Leaving out every picture, copy the lines of the data exactly, from the first through the line containing "S.camera = cam".

..........

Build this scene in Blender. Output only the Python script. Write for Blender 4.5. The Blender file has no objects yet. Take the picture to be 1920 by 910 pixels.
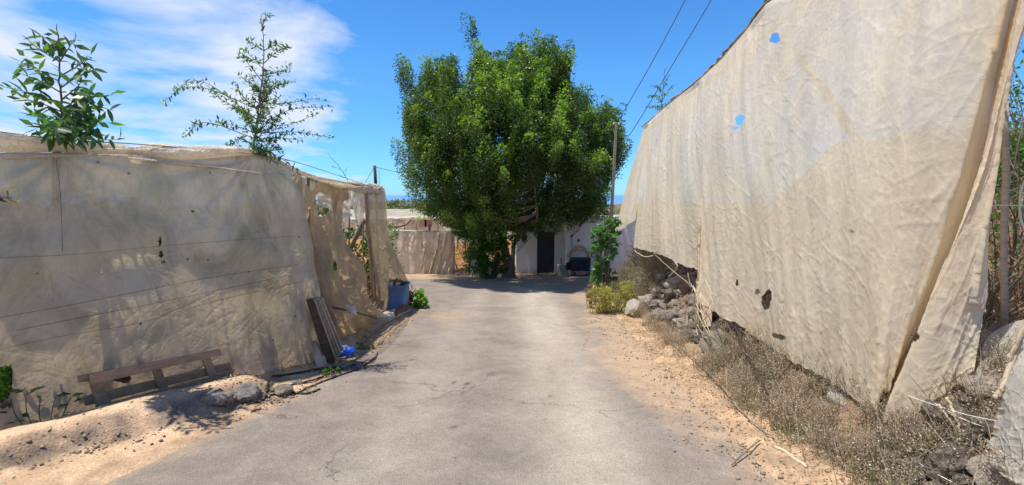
import bpy, math, random
import numpy as np
from mathutils import Vector, Matrix
from math import radians, sin, cos, pi

# ------------------------------------------------------------------ camera, world, sun, exposure
S = bpy.context.scene
COL = S.collection
FPX = 850.0                      # focal length in photo pixels (photo 1920 x 910)
PITCH = math.atan(90.0 / FPX)
CAM = np.array([0.0, 0.0, 1.6])
cam_d = bpy.data.cameras.new('camera')
cam = bpy.data.objects.new('camera', cam_d)
COL.objects.link(cam)
cam.location = CAM
cam.rotation_euler = (pi / 2 - PITCH, 0, 0)
cam_d.sensor_width = 36.0
cam_d.lens = 36.0 * FPX / 1920.0
cam_d.clip_start = 0.05
cam_d.clip_end = 90000.0
S.camera = cam

SUN_EL = radians(74.5)
SUN_AZ = np.array([-0.98, -0.20])            # horizontal direction towards the sun
SUN_AZ = SUN_AZ / np.linalg.norm(SUN_AZ)
W = bpy.data.worlds.new('World')
S.world = W
W.use_nodes = True
nt = W.node_tree
nt.nodes.clear()
sky = nt.nodes.new('ShaderNodeTexSky')
sky.sky_type = 'NISHITA'
sky.sun_disc = False
sky.sun_elevation = SUN_EL
sky.sun_rotation = math.atan2(SUN_AZ[0], SUN_AZ[1])
sky.altitude = 150.0
sky.air_density = 1.0
sky.dust_density = 0.0
sky.ozone_density = 3.2
hs = nt.nodes.new('ShaderNodeHueSaturation')
hs.inputs['Saturation'].default_value = 1.22
hs.inputs['Value'].default_value = 1.25
bg = nt.nodes.new('ShaderNodeBackground')
bg.inputs['Strength'].default_value = 0.12
bg2 = nt.nodes.new('ShaderNodeBackground')
bg2.inputs['Color'].default_value = (0.80, 0.86, 0.96, 1)
bg2.inputs['Strength'].default_value = 0.82
mx = nt.nodes.new('ShaderNodeMixShader')
wo = nt.nodes.new('ShaderNodeOutputWorld')
tc = nt.nodes.new('ShaderNodeTexCoord')
sep = nt.nodes.new('ShaderNodeSeparateXYZ')
nt.links.new(tc.outputs['Generated'], sep.inputs[0])


def wmath(op, a, b=None, clamp=False):
    n = nt.nodes.new('ShaderNodeMath')
    n.operation = op
    n.use_clamp = clamp
    for i, v in enumerate((a, b)):
        if v is None:
            continue
        if isinstance(v, (int, float)):
            n.inputs[i].default_value = v
        else:
            nt.links.new(v, n.inputs[i])
    return n.outputs[0]


den = wmath('ADD', wmath('MAXIMUM', sep.outputs[2], 0.0), 0.16)
cx = wmath('DIVIDE', sep.outputs[0], den)
cy = wmath('DIVIDE', sep.outputs[1], den)
cmb = nt.nodes.new('ShaderNodeCombineXYZ')
nt.links.new(cx, cmb.inputs[0])
nt.links.new(cy, cmb.inputs[1])
nz = nt.nodes.new('ShaderNodeTexNoise')
nz.inputs['Scale'].default_value = 1.25
nz.inputs['Detail'].default_value = 7.0
nz.inputs['Roughness'].default_value = 0.55
nz.inputs['Distortion'].default_value = 0.25
nt.links.new(cmb.outputs[0], nz.inputs['Vector'])
# cloud cover grows towards the west (-x), as the photograph's sky does
cover = wmath('MULTIPLY', wmath('ADD', sep.outputs[0], 0.36), -0.9)
cover = wmath('MINIMUM', cover, 0.115)
m1 = wmath('ADD', nz.outputs['Fac'], cover)
m2 = wmath('MULTIPLY', wmath('SUBTRACT', m1, 0.50), 5.5, True)
# clouds thin out below the horizon line
m3 = wmath('MULTIPLY', m2, wmath('MULTIPLY', wmath('ADD', sep.outputs[2], 0.0), 30.0, True))
m3 = wmath('MULTIPLY', m3, 0.93)
nt.links.new(sky.outputs[0], hs.inputs['Color'])
tint = nt.nodes.new('ShaderNodeMix')
tint.data_type = 'RGBA'
tint.blend_type = 'MULTIPLY'
tint.inputs[0].default_value = 1.0
tint.inputs[7].default_value = (.60, .86, 1.03, 1)
nt.links.new(hs.outputs[0], tint.inputs[6])
hz = nt.nodes.new('ShaderNodeMix')          # sea air keeps the horizon blue instead of yellow
hz.data_type = 'RGBA'
hz.blend_type = 'MULTIPLY'
nt.links.new(wmath('SUBTRACT', 1.0, wmath('MULTIPLY', wmath('MAXIMUM', sep.outputs[2], 0.0), 4.0, True)), hz.inputs[0])
hz.inputs[7].default_value = (.42, .66, 1.0, 1)
nt.links.new(tint.outputs[2], hz.inputs[6])
nt.links.new(hz.outputs[2], bg.inputs['Color'])
nt.links.new(m3, mx.inputs[0])
nt.links.new(bg.outputs[0], mx.inputs[1])
nt.links.new(bg2.outputs[0], mx.inputs[2])
nt.links.new(mx.outputs[0], wo.inputs['Surface'])

sun_d = bpy.data.lights.new('sun', 'SUN')
sun_d.energy = 4.9
sun_d.angle = radians(0.53)
sun_d.color = (1.0, 0.95, 0.86)
sun = bpy.data.objects.new('sun', sun_d)
COL.objects.link(sun)
sdir = Vector((SUN_AZ[0] * cos(SUN_EL), SUN_AZ[1] * cos(SUN_EL), sin(SUN_EL)))
sun.rotation_euler = sdir.to_track_quat('Z', 'Y').to_euler()
sun.location = (-8, 4, 20)
vs = S.view_settings
vs.view_transform = 'Standard'
vs.look = 'None'
vs.exposure = 0.34
vs.gamma = 1.0
S.cycles.max_bounces = 8
S.cycles.transparent_max_bounces = 16

random.seed(7)
RNG = np.random.default_rng(11)


# ------------------------------------------------------------------ numpy noise
_p = np.random.default_rng(3).permutation(256)
_p = np.concatenate([_p, _p])
_g = np.array([(cos(a), sin(a)) for a in np.linspace(0, 2 * pi, 16, endpoint=False)])


def pn(x, y, seed=0):
    x = np.asarray(x, float) + seed * 17.31
    y = np.asarray(y, float) - seed * 9.77
    xi = np.floor(x).astype(int)
    yi = np.floor(y).astype(int)
    xf = x - xi
    yf = y - yi
    u = xf ** 3 * (xf * (xf * 6 - 15) + 10)
    v = yf ** 3 * (yf * (yf * 6 - 15) + 10)

    def gr(ix, iy, dx, dy):
        h = _p[(_p[ix & 255] + iy) & 255] & 15
        return _g[h, 0] * dx + _g[h, 1] * dy
    a = gr(xi, yi, xf, yf)
    b = gr(xi + 1, yi, xf - 1, yf)
    c = gr(xi, yi + 1, xf, yf - 1)
    d = gr(xi + 1, yi + 1, xf - 1, yf - 1)
    return 1.4 * ((a * (1 - u) + b * u) * (1 - v) + (c * (1 - u) + d * u) * v)


def fbm(x, y, seed=0, o=4, r=0.5):
    s = 0
    a = 1.0
    for k in range(o):
        s = s + a * pn(x * 2 ** k, y * 2 ** k, seed + k)
        a *= r
    return s


def sst(e0, e1, x):
    t = np.clip((x - e0) / (e1 - e0), 0, 1)
    return t * t * (3 - 2 * t)


def crease(s, t, ang, freq, stretch, width, seed):
    a = radians(ang)
    p = s * cos(a) + t * sin(a)
    q = -s * sin(a) + t * cos(a)
    q = q + 0.12 * pn(p * 0.9, q * 0.9, seed + 5)
    n = pn(p * freq / stretch, q * freq, seed)
    k = np.exp(-(n / width) ** 2)
    m = sst(-0.1, 0.35, pn(p * freq * .35, q * freq * .35, seed + 9))
    return k * m


# ------------------------------------------------------------------ photo pixel -> world
def ray(u, v):
    a = (u - 960.0) / FPX
    b = (455.0 - v) / FPX
    cp, sp = cos(PITCH), sin(PITCH)
    return np.array([a, cp + b * sp, -sp + b * cp])


def PY(u, v, Y):
    d = ray(u, v)
    return CAM + d * (Y / d[1])


def PX(u, v, X):
    d = ray(u, v)
    return CAM + d * (X / d[0])


def proj(P):
    P = np.asarray(P) - CAM
    cp, sp = cos(PITCH), sin(PITCH)
    dep = P[..., 1] * cp - P[..., 2] * sp
    up = P[..., 1] * sp + P[..., 2] * cp
    dep = np.where(dep < 0.05, 0.05, dep)
    return 960 + FPX * P[..., 0] / dep, 455 - FPX * up / dep


# ------------------------------------------------------------------ terrain profile
RY = ([-60, 17, 19, 21, 24, 40, 100, 125, 150, 175, 230, 320],
      [6.0, -1.7, -1.88, -2.08, -2.16, -2.6, -4.0, -3.2, -1.9, -2.6, -12, -110])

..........

TASK OUTPUT:
Build this scene in Blender. Output only the Python script. Write for Blender 4.5. The Blender file has no objects yet. Take the picture to be 1920 by 910 pixels.
import bpy, math, random
import numpy as np
from mathutils import Vector, Matrix
from math import radians, sin, cos, pi

# ------------------------------------------------------------------ camera, world, sun, exposure
S = bpy.context.scene
COL = S.collection
FPX = 850.0                      # focal length in photo pixels (photo 1920 x 910)
PITCH = math.atan(90.0 / FPX)
CAM = np.array([0.0, 0.0, 1.6])
cam_d = bpy.data.cameras.new('camera')
cam = bpy.data.objects.new('camera', cam_d)
COL.objects.link(cam)
cam.location = CAM
cam.rotation_euler = (pi / 2 - PITCH, 0, 0)
cam_d.sensor_width = 36.0
cam_d.lens = 36.0 * FPX / 1920.0
cam_d.clip_start = 0.05
cam_d.clip_end = 90000.0
S.camera = cam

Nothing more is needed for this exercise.